Additionally, if your closed-end credit ad states the finance
charge as a rate, that rate must be stated as an APR and it must
be correctly calculated. If you include the APR in the ad, you
may also state a simple annual rate or a periodic rate applicable
to an unpaid balance, but not more conspicuously than the APR.
If your advertisement promotes open-end credit by making any
reference to the periodic rate or the APR, the method used to
compute the finance charge, when the finance charge begins to
accrue, the method of determining the balance on which the
finance charge may be imposed, to the amount of any charge other
than the finance charge that may be imposed, you must disclose:
- Any minimum fixed, transaction, activity or similar
charge;
- Any periodic rate that may be applied, expressed as an
APR; and
- Any membership or participation fee.
If your advertisement promotes a home equity line of credit (A
special type of open-end credit), you must comply with the above
requirements for open-end credit, as well as numerous other
disclosure rules.

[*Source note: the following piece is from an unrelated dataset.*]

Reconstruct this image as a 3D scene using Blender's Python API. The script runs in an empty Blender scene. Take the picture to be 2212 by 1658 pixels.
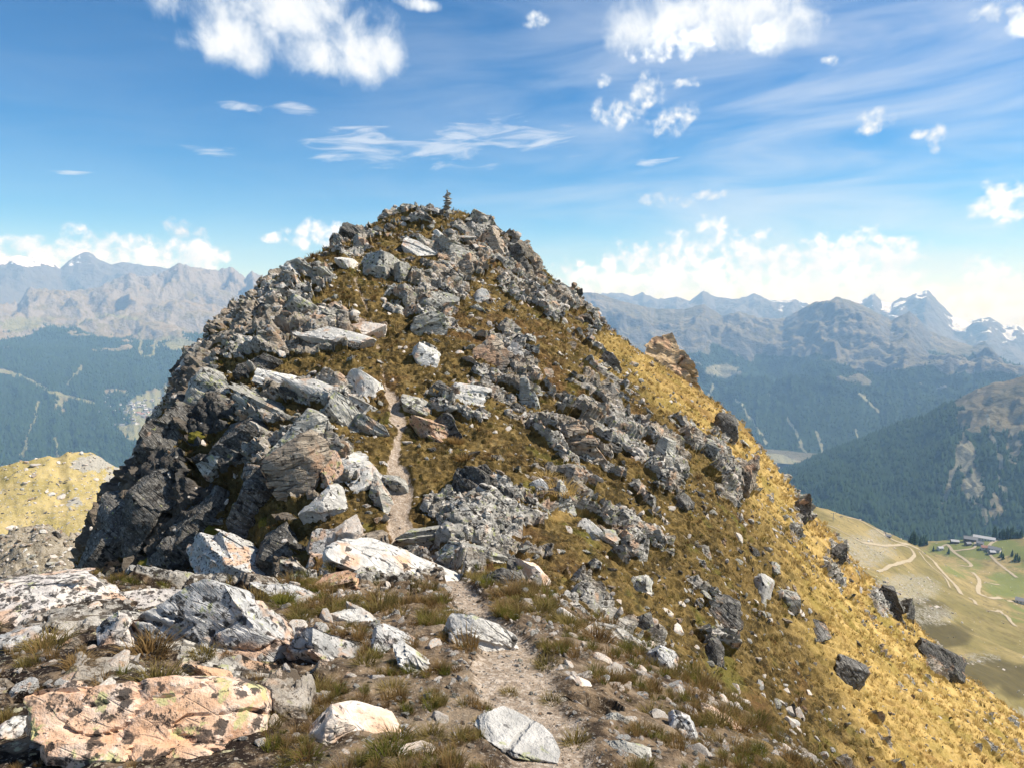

Consult Regulation Z and the implementing
regulation for the Truth in Lending.
Wool and Textile Products
The Textile and Wool Acts require that you clearly and
conspicuously disclose in each advertisement for a wool or
textile product that the article is made in the U.S.A., imported,
or both. A general statement in you advertisements that all
products are made in the U.S.A. or are imported is not adequate.

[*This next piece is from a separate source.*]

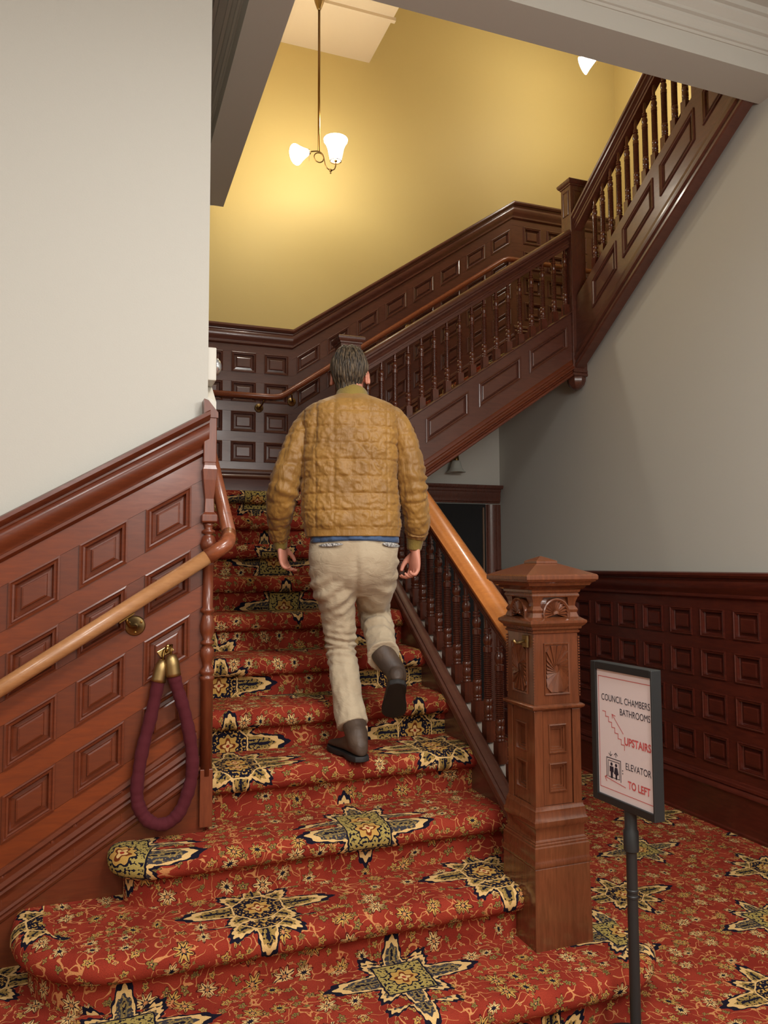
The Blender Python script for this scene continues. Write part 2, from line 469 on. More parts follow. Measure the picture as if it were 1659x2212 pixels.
# hall ceiling with the stair well left open
struct(MB().box(-3.3, XW+.12, -3.1, 2.885, ZC, ZC+.1).box(-3.3, .585, 2.885, YB, ZC, ZC+.1), 'ceiling', CEIL_W)
struct(MB().box(XL, 2.15, 2.9, YB, 5.92, 6.02), 'ceiling_stair', CEIL_Y)
struct(MB().box(2.15, 4.88, 1.2, YB, 8.1, 8.2).box(2.10, 2.15, 2.9, YB, 6.02, 8.2), 'ceiling_upper', CEIL_Y)
struct(MB().box(.585, .70, 3.10, YB, ZC+.1, 5.95), 'wall_upper_left', WALL_Y)
struct(MB().box(.585, 3.2, 2.96, 3.02, ZC+.1, 8.2).box(3.2, 4.88, 1.2, 1.3, 4.9, 8.2), 'wall_upper_front', WALL_Y)
# beams round the opening
struct(MB().box(.585, XW, 2.885, 3.10, 4.048, ZC+.1), 'trim_1', CEIL_W)
struct(MB().box(.585, .78, 3.10, 5.35, 4.048, ZC+.1), 'trim_2', CEIL_W)
struct(MB().add([(.30, 5.35, 4.05), (.72, 5.35, 4.05), (.40, 5.36, 3.98), (.30, 5.36, 3.98)], [(0, 1, 2, 3)]), 'trim_3', CEIL_W)
CROWN = [(0, 0), (.006, 0), (.010, .012), (.020, .014), (.022, .03), (.034, .05), (.036, .066), (.052, .070), (.054, .084), (.085, .112), (.087, .125), (.105, .128), (.108, .16), (0, .16)]
struct(MB().sweep([(a, ZC-.16+b) for a, b in CROWN], (.585, 2.885, 0), (XW, 2.885, 0), (0, -1, 0)), 'trim_4', CEIL_W)
struct(MB().sweep([(a, ZC-.16+b) for a, b in CROWN], (.585, 2.885, 0), (.585, 5.35, 0), (-1, 0, 0)), 'trim_5', CEIL_W)
struct(MB().box(1.0, 2.17, 5.50, 5.535, 5.895, 5.925), 'trim_6', CEIL_Y)

# ------------------------------------------------------------------ raised panels / wainscot
def ringpanel(wd, ht, dirv, nrm, slope, depth=.016, k=1.0, center=.5):
    """a raised-and-fielded panel; local origin at lower-left corner, s along dirv, t up; returns MB in local coords"""
    dirv, nrm = Vector(dirv), Vector(nrm)
    P = lambda s, t, d: dirv*s + Vector((0, 0, t + slope*s)) + nrm*d
    c = min(wd, ht)*(1-center)/2
    prof = [(0, 0), (.0, .007*k), (.006*k, .009*k), (.011*k, .004*k), (.013*k, .006*k), (.019*k, .004*k), (.022*k, -depth*.7), (.026*k, -depth), (c, -depth*.85), (c+.002, -depth*.3), (c+.008, -depth*.15)]
    rg = [[P(o, o, d), P(wd-o, o, d), P(wd-o, ht-o, d), P(o, ht-o, d)] for o, d in prof]
    m = MB(); m.rings(rg, cap=False); b = len(m.v)-4; m.f.append((b, b+1, b+2, b+3)); return m

def wainscot(name, org, dirv, nrm, sed, ted, slope, frame_mat, panel_mat, cap=None, base=None, thick=.02, skip=None, capslope=None, baseslope=None, extra_ends=(0, 0), rail_mat=None):
    """sed: [s0,(a,b),...,s1] panel spans along; ted: [t0,(a,b)...,t1] spans up. Frame with real openings, one object per panel"""
    dirv, nrm, org = Vector(dirv), Vector(nrm), Vector(org)
    def flat(e):
        o = [e[0]]
        for q in e[1:-1]: o += [q[0], q[1]]
        return o + [e[-1]]
    ss, tt = flat(sed), flat(ted)
    P = lambda s, t, d=0: org + dirv*s + Vector((0, 0, t+slope*s)) + nrm*d
    m = MB()
    m.add([P(ss[0], tt[0], -.0195), P(ss[-1], tt[0], -.0195), P(ss[-1], tt[-1], -.0195), P(ss[0], tt[-1], -.0195)], [(0, 1, 2, 3)])
    root = m.build(name, frame_mat); root['kind'] = 'structure'
    for j in range(0, len(tt)-1, 2):        # continuous rails
        c, d = tt[j], tt[j+1]; m = MB()
        m.rings([[P(ss[0], c, 0), P(ss[0], d, 0), P(ss[0], d, -.018), P(ss[0], c, -.018)], [P(ss[-1], c, 0), P(ss[-1], d, 0), P(ss[-1], d, -.018), P(ss[-1], c, -.018)]])
        m.build('frame_rail', rail_mat or frame_mat, root)
    scache = {}
    for i in range(0, len(ss)-1, 2):        # stiles let in between the rails
        for j in range(1, len(tt)-1, 2):
            w_, h_ = ss[i+1]-ss[i], tt[j+1]-tt[j]; key = (round(w_, 4), round(h_, 4)); g = .0009
            if key not in scache:
                q = lambda s_, t_, d_: dirv*s_ + Vector((0, 0, t_+slope*s_)) + nrm*d_
                mm = MB(); mm.rings([[q(0, g, -.018), q(w_, g, -.018), q(w_, h_-g, -.018), q(0, h_-g, -.018)], [q(0, g, -.0006), q(w_, g, -.0006), q(w_, h_-g, -.0006), q(0, h_-g, -.0006)]])
                me = mm.mesh('stile'); me.materials.append(frame_mat); scache[key] = me
            link('stile', scache[key], root, loc=P(ss[i], tt[j]))
    # fine joints between stiles and rails
    cache = {}
    for i in range(1, len(ss)-1, 2):
        for j in range(1, len(tt)-1, 2):
            key = (round(ss[i+1]-ss[i], 4), round(tt[j+1]-tt[j], 4))
            if key not in cache:
                me = ringpanel(key[0], key[1], dirv, nrm, slope).mesh('raised_panel'); me.materials.append(panel_mat); cache[key] = me
            link('raised_panel', cache[key], root, loc=P(ss[i], tt[j]))
    L0, L1 = ss[0]-extra_ends[0], ss[-1]+extra_ends[1]
    cs = slope if capslope is None else capslope; bs = slope if baseslope is None else baseslope
    if cap:
        q = lambda s: org + dirv*s + Vector((0, 0, cs*s))
        MB().sweep(cap, q(L0), q(L1), nrm).build('rail_cap', frame_mat, root, autos=True)
    if base:
        q = lambda s: org + dirv*s + Vector((0, 0, bs*s))
        MB().sweep(base, q(L0), q(L1), nrm).build('base_moulding', frame_mat, root, autos=True)
    return root
def cap_profile(z):   # z = top
    return [(0, z), (.045, z), (.056, z-.006), (.058, z-.02), (.048, z-.034), (.034, z-.038), (.034, z-.046), (.03, z-.052), (.034, z-.06), (.036, z-.078),
            (.028, z-.105), (.014, z-.122), (.012, z-.13), (.018, z-.134), (.018, z-.146), (.006, z-.156), (0, z-.158)]
def base_profile(z, t):   # z bottom, t top
    h = t-z
    return [(0, t), (.006, t-.002), (.010, t-.014), (.018, t-.018), (.020, t-.032), (.012, t-.040), (.026, t-.052), (.030, t-.066), (.020, t-.078), (.018, t-.084),
            (.020, z+.02), (.032, z+.014), (.032, z-.0), (0, z)]
rows = [(.3435, .5085), (.5865, .7515), (.8295, .9945), (1.069, 1.234)]
# right wall : s runs from the far corner towards the camera
sR = [0.0] + [(YB-(3.3885+.2555*i), YB-(3.3885+.2555*i)+.19) for i in range(10, -12, -1)] + [YB+1.2]
sR = [sR[0]] + [q for q in sR[1:-1] if q[0] > .02] + [sR[-1]]
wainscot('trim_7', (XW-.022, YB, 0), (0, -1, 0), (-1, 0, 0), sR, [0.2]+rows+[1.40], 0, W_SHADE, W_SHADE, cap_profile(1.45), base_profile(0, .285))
# landing wall: level part
sL = [.0] + [(x-XL, x-XL+.198) for x in (.43, .697, .963, 1.229)] + [1.46-XL]
wainscot('trim_8', (XL, YB-.022, ZL), (1, 0, 0), (0, -1, 0), sL, [.2]+rows+[1.40], 0, W_DARK, W_DARK, cap_profile(1.45), base_profile(0, .285))
SL2 = .689
rs = [(.345-.04, .345+.10), (.585-.04, .585+.10), (.825-.04, .825+.10), (1.066, 1.206)]
wainscot('trim_9', (1.46, YB-.022, ZL), (1, 0, 0), (0, -1, 0), [0]+[(.04+.2612*i, .04+.2612*i+.196) for i in range(8)]+[2.09], [.2]+rs+[1.40], SL2, W_DARK, W_DARK,
         cap_profile(1.45), [(a, b-.12) for a, b in base_profile(.1, .33)])
wainscot('trim_10', (3.55, YB-.022, ZU), (1, 0, 0), (0, -1, 0), [0]+[(.12+.2555*i, .12+.2555*i+.19) for i in range(4)]+[1.21], [.2]+rows+[1.40], 0, W_DARK, W_DARK, cap_profile(1.45), base_profile(0, .285))
# left wall, sloping: s = 0 at X = XL going left
org = (-1.444, YW-.024, 0)
zr = 2.08 - .59*(XL+1.444)            # cap top at s=0
cols = [(.156-.2225*i+1.444, .156-.2225*i+1.444+.161) for i in range(6, -1, -1)]
off = zr
SLL = .583
def tl(zabs_right): return zabs_right - SLL*(.317+1.444)
trow = [(tl(1.80)-.157-.238*j, tl(1.80)-.238*j) for j in range(4, -1, -1)]
wainscot('trim_11', org, (1, 0, 0), (0, -1, 0), [0.0]+cols+[XL+1.444+.0], [tl(1.8)-1.20]+trow+[tl(1.8)+.14], SLL, W_RED, W_RED,
         [(a*1.15, zr-(zr-b)) for a, b in [(p, q) for p, q in cap_profile(zr)]], None, capslope=.59, rail_mat=W_ORG)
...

Whenever your ad copy makes any disclosure or implication
about fiber content, generic names (assigned by the FTC) must
appear in order of predominance by weight. It is not necessary to
include the percentage of each fiber, but fibers present in
amounts of less than 5% must be listed as "other
fiber(s)."
900-Numbers
All providers of pay-per-call services must comply with the
FTC 900-Number Rule. All advertisements for pay-per-call services
must disclose the cost of the call. Additional advertising
disclosures are required for services that:
- Promote sweepstakes or games of chance;
- Provide information about a federal program (but are not
sponsored by a federal agency); and
- Target individuals under 18 years of age.

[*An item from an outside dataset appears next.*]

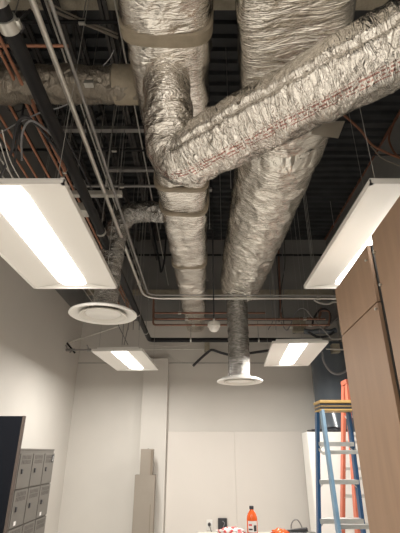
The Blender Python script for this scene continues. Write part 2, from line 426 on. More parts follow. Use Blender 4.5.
# duct 1: rounded rectangular trunk on the left of the pair
Z1 = H + 2.0
def c1(y): return -0.18 + 0.0175 * (y - 1.5)          # axis x
def w1(y): return 0.243 - 0.0125 * (y - 1.5)          # half width
HH = 0.21
duct1 = thing('supply_duct', 'foil-wrapped rectangular duct with tan tape bands left of centre', 'duct', (0, 0, 0))
path = [Vector((c1(y), y, Z1 + HH)) for y in [0.2 + 0.05 * i for i in range(int((YB - .2) / .05) + 1)]] + [Vector((c1(YB), YB, Z1 + HH))]
def pinch(s, a, S):
    y = 0.2 + s
    d = 0
    for yb in (1.52, 3.23, 3.95, 5.05): d -= 0.010 * math.exp(-((y - yb) / .05) ** 2)
    return d
b1 = duct_bm(path, lambda t: (w1(0.2 + t * (YB - .2)), HH, 4.5), seg=96, step=.016, amp=.012, freq=4.5, transverse=1.5, seed=3, sag=.012, extra=pinch, up0=Vector((0, 0, 1)))
obj('foil_jacket', b1, M['foilA'], duct1)
for v, wv in ((40, .075), (191, .05), (215, .05), (268.5, .045)):
    yb = W(200, v, z=Z1 - .01).y
    strap(duct1, yb, c1(yb), w1(yb) + .002, HH + .004, Z1 + HH - .004, 4.5, wv)
for y in (1.2, 3.5, 5.9):
    for s in (-1, 1):
        b = bmesh.new(); x = c1(y) + s * (w1(y) + .02); tube(b, [(x, y, Z1 - .02), (x, y, ZC - .01)], .004, 6); obj('hanger_rod', b, M['emtd'], duct1)
    b = bmesh.new(); box(b, c1(y) - w1(y) - .05, c1(y) + w1(y) + .05, y - .02, y + .02, Z1 + 2 * HH + .005, Z1 + 2 * HH + .03); obj('cross_channel', b, M['emtd'], duct1, False)

# duct 2: big right duct: rectangular near part then round
duct2 = thing('supply_duct', 'widest foil-wrapped duct right of centre, square near end then round', 'duct', (0, 0, 0))
Zb2 = H + 1.85
path = [Vector((0.40 + 0.155 * (y - 0.9), y, Zb2 + .27)) for y in [0.1 + .05 * i for i in range(39)]]
bb = duct_bm(path, lambda t: (0.262 + 0.035 * t, .27, 7), seg=96, step=.016, amp=.012, freq=4.5, transverse=1.2, seed=11, sag=.015)
obj('rectangular_section', bb, M['foilB'], duct2)
path = [Vector((0.615 - 0.014 * (y - 2), y, H + 2.15 + (.02 if y < 2.4 else 0))) for y in [1.9 + .05 * i for i in range(72)]]
def r2(t):
    y = 1.9 + t * 3.55; r = .325 - .012 * (y - 2)
    if y < 2.1: r += .02 * (2.1 - y) / .2
    if y > 5.3: r *= max(.8, 1 - (y - 5.3) * 1.2)
    return (r, r, 2.1)
bb = duct_bm(path, r2, seg=110, step=.014, amp=.013, freq=7, transverse=1.9, seed=21)
obj('round_section', bb, M['foilB'], duct2)
# loose corner flap of foil at the end of the square section
b = bmesh.new(); Pf = [(0.70, 1.93, Zb2 - .012), (0.885, 1.93, Zb2 - .005), (0.875, 2.05, Zb2 - .035), (0.70, 2.03, Zb2 - .02)]
vs = [b.verts.new(p) for p in Pf] + [b.verts.new((p[0], p[1], p[2] + .006)) for p in Pf]
for f in ((3, 2, 1, 0), (4, 5, 6, 7), (0, 1, 5, 4), (1, 2, 6, 5), (2, 3, 7, 6), (3, 0, 4, 7)): b.faces.new([vs[i] for i in f])
obj('foil_flap', b, M['foilB'], duct2, False)
# drop to the diffuser
xd, yd = 0.49, 5.22
fl = duct_bm([Vector((xd, yd, H + 2.0 - i * .05)) for i in range(23)] + [Vector((xd, yd, H + .85))], lambda t: (.135, .135, 2), seg=56, step=.012, amp=.008, freq=14, transverse=1.5, seed=5, up0=Vector((0, 1, 0)))
obj('flexible_drop', fl, M['flex'], duct2)
for y in (1.0, 3.0, 4.6):
    for s in (-1, 1):
        b = bmesh.new(); x = 0.60 + s * (.33 if y > 2 else .34) - (.16 if y < 2 else 0); tube(b, [(x, y, H + 2.1), (x, y, ZC - .01)], .004, 6); obj('hanger_rod', b, M['emtd'], duct2)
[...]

Note that ads for 900-number services cannot be directed to
children under 12 years of age, unless the service is a bona fide
education service, as defined by the Rule.
In addition to the ad disclosures, the 900-Number Rule
requires you to give an introductory message (a preamble) that
gives the name of your 900-number company and the call's cost.
The preamble also must give the caller the opportunity to hang up
without charge.
Warranties and Guarantees
Warranties
The FTC's Rule on Pre-Sale Availability of Written Warranty
Terms requires that written warranties on consumer products
costing more than $15 be available to consumers before they buy.
If you solicit orders for warranted consumer products through the
mail or by telephone, your catalog or other advertisement must
include either the warranty or a statement telling consumers how
to get a copy.
Guarantees
Under the FTC Act, you must honor "satisfaction" and
"money-back" guarantees. FTC cases have held that it is
unfair or deceptive for a merchant to fail to honor an
unqualified satisfaction or money-back guarantee promptly and
fully, including the return of the purchase price, shipping,
handling, or other fees. The FTC also has held that it violates
the FTC Acct to advertise a satisfaction or money-back guarantee
without disclosing, clearly and conspicuously, any material
limitations or conditions, such as requiring the customer to
supply proof of purchase, returning the unused portion of a
product, or restricting the offer to a specific time period.
Negative Option Plans
In any promotional materials, the FTC's Negative Option Rule
requires you to clearly and conspicuously give the following
information:
- How many selections the customer must buy;
- How and when the customer can cancel the membership;
- How to notify you if the customer does not want the
selection;
- When to return the "negative option" form to
cancel shipment of a selection;
- When a customer can get credit for the return of a
selection;
- How postage and handling costs are charged; and
- How often a customer can expect to receive announcements
and forms.
If your promotion provides this information and you conduct
the negative option plan as represented, consumers enrolled in
the plan are obligated either to return the negative option form
within 10 days after receiving it or (if they don't return the
form in time) pay for the merchandise after receiving it.
Merchandise on Approval Sales
Under the FTC Act, you must obtain the customer's express
agreement to order merchandise on approval. Merchants sometimes
confuse "sales on approval" with "negative option
plans." Unlike negative option sales,
merchandise-on-approval sales permit the prospective customer to
return merchandise, usually after a "no obligation" or
"free trial" period, even though it is exactly as
represented in the merchant's advertising. These sales do not
require the customer to pay for the order until the merchandise
is received and approved.
Although you do not have to make the disclosures required by
the negative option rule when offering merchandise on approval,
you must obtain the customer's prior express agreement to receive
the merchandise. Otherwise, the merchandise may be treated as
unordered merchandise. The consumer has a legal right keep
unordered merchandise as a free gift.
Example 1: You plan to sell tapes on
approval. Under your plan, before sending each selection. you
will send the customer promotional materials announcing the
selection and a postage paid cancellation form for the
customer to return if the selection is not wanted. If the
customer does not return the form, you plan to treat it as an
order to ship the selection on approval.
In order to do this without violating the FTC Act, you must
explain both the "on approval" sales method and the
cancellation device in detail when soliciting the customer's
initial order. You also must obtain the customer's prior express
agreement that you may treat his or her failure to return the
cancellation device as a request to send each selection.
Example 2: You plan to sell a
continuity" series of 24 books on a related topic. Under
the plan, a new book will be sent on approval to the customer
each month.
In order to do this without violating the unordered
merchandise law, you must explain the series in detail when
soliciting the customer's order and obtain the customer's prior
express agreement to receive all books in the series on approval.